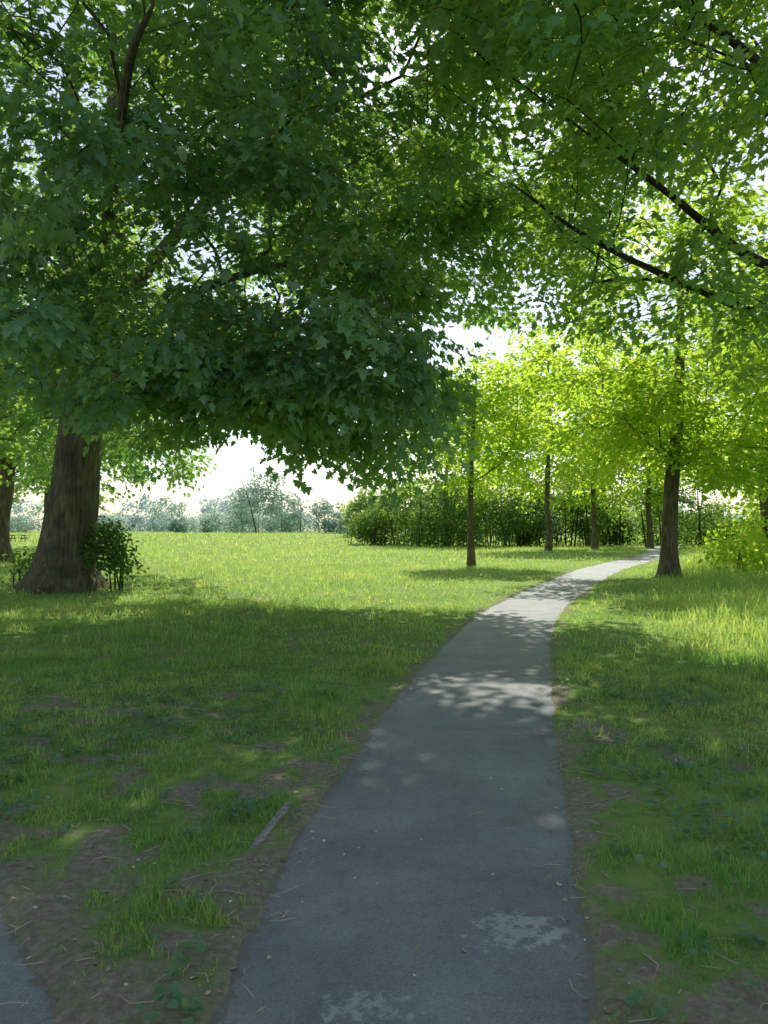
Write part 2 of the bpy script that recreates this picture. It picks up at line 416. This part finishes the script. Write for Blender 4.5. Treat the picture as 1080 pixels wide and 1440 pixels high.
# ------------------------------------------------------------------ trees
def crown(*es,gap=.42,gs=2.2,rej=None):
    A=np.concatenate([ell_points(e,gap,gs) for e in es])
    if rej is not None: A=A[~rej(A)]
    return A
def segd(p,a,b):
    a=np.array(a,float);b=np.array(b,float);t=np.clip(((p-a)@(b-a))/((b-a)@(b-a)),0,1)
    return np.linalg.norm(p-(a+t[:,None]*(b-a)),axis=1),t
def thin(p):
    d,t=segd(p,(1.5,9,6.5),(3.4,21,12.9))
    return (d<.8+.8*t)&(rng.rand(len(p))<.72)
def rejL(p):
    d,t=segd(p,(-1.55,8,1.9),(-5.2,27,3.6))
    r=(p[:,2]<2.6)|((p[:,2]<4.6)&(np.hypot(p[:,0]+8.3,p[:,1]-20)<4))
    r|=(p[:,0]<-.2*p[:,1]-1.0)&(p[:,2]<1.6+.125*p[:,1])&(p[:,1]<19.5)
    r|=(p[:,1]<4.5)|((p[:,2]<7.5)&(p[:,0]>.10*p[:,1]-.2))|(d<1.0+.9*t)|thin(p)
    return r
A=crown((-8.5,19,10.5,9.5,10,8.5,780,.5),(-3.4,13,5.6,4.0,5.5,3.0,200,.2),(-1.2,15,5.0,3.2,3.5,2.8,150,.2),(-.6,13,3.6,2.0,2.4,1.3,45,.1),(-9,27,6.5,7,4,3.5,110,.3),(-3,9.5,9.5,4.5,5,4,180,.2),(-.2,16,10.6,3.8,5,4.6,240,.2),(1.2,12.5,12.2,3.4,4,2.0,120,.1),(2.6,20,9.9,2.8,3.2,2.8,120,.1),gap=.41,rej=rejL)  # last two clumps added to shade the path, the first mostly above view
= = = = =
→ Objective: Using the data above, print every line exactly, omitting pictures.

→ Response to the task:
Write part 2 of the bpy script that recreates this picture. It picks up at line 416. This part finishes the script. Write for Blender 4.5. Treat the picture as 1080 pixels wide and 1440 pixels high.
# ------------------------------------------------------------------ trees
def crown(*es,gap=.42,gs=2.2,rej=None):
    A=np.concatenate([ell_points(e,gap,gs) for e in es])
    if rej is not None: A=A[~rej(A)]
    return A
def segd(p,a,b):
    a=np.array(a,float);b=np.array(b,float);t=np.clip(((p-a)@(b-a))/((b-a)@(b-a)),0,1)
    return np.linalg.norm(p-(a+t[:,None]*(b-a)),axis=1),t
def thin(p):
    d,t=segd(p,(1.5,9,6.5),(3.4,21,12.9))
    return (d<.8+.8*t)&(rng.rand(len(p))<.72)
def rejL(p):
    d,t=segd(p,(-1.55,8,1.9),(-5.2,27,3.6))
    r=(p[:,2]<2.6)|((p[:,2]<4.6)&(np.hypot(p[:,0]+8.3,p[:,1]-20)<4))
    r|=(p[:,0]<-.2*p[:,1]-1.0)&(p[:,2]<1.6+.125*p[:,1])&(p[:,1]<19.5)
    r|=(p[:,1]<4.5)|((p[:,2]<7.5)&(p[:,0]>.10*p[:,1]-.2))|(d<1.0+.9*t)|thin(p)
    return r
A=crown((-8.5,19,10.5,9.5,10,8.5,780,.5),(-3.4,13,5.6,4.0,5.5,3.0,200,.2),(-1.2,15,5.0,3.2,3.5,2.8,150,.2),(-.6,13,3.6,2.0,2.4,1.3,45,.1),(-9,27,6.5,7,4,3.5,110,.3),(-3,9.5,9.5,4.5,5,4,180,.2),(-.2,16,10.6,3.8,5,4.6,240,.2),(1.2,12.5,12.2,3.4,4,2.0,120,.1),(2.6,20,9.9,2.8,3.2,2.8,120,.1),gap=.41,rej=rejL)  # last two clumps added to shade the path, the first mostly above view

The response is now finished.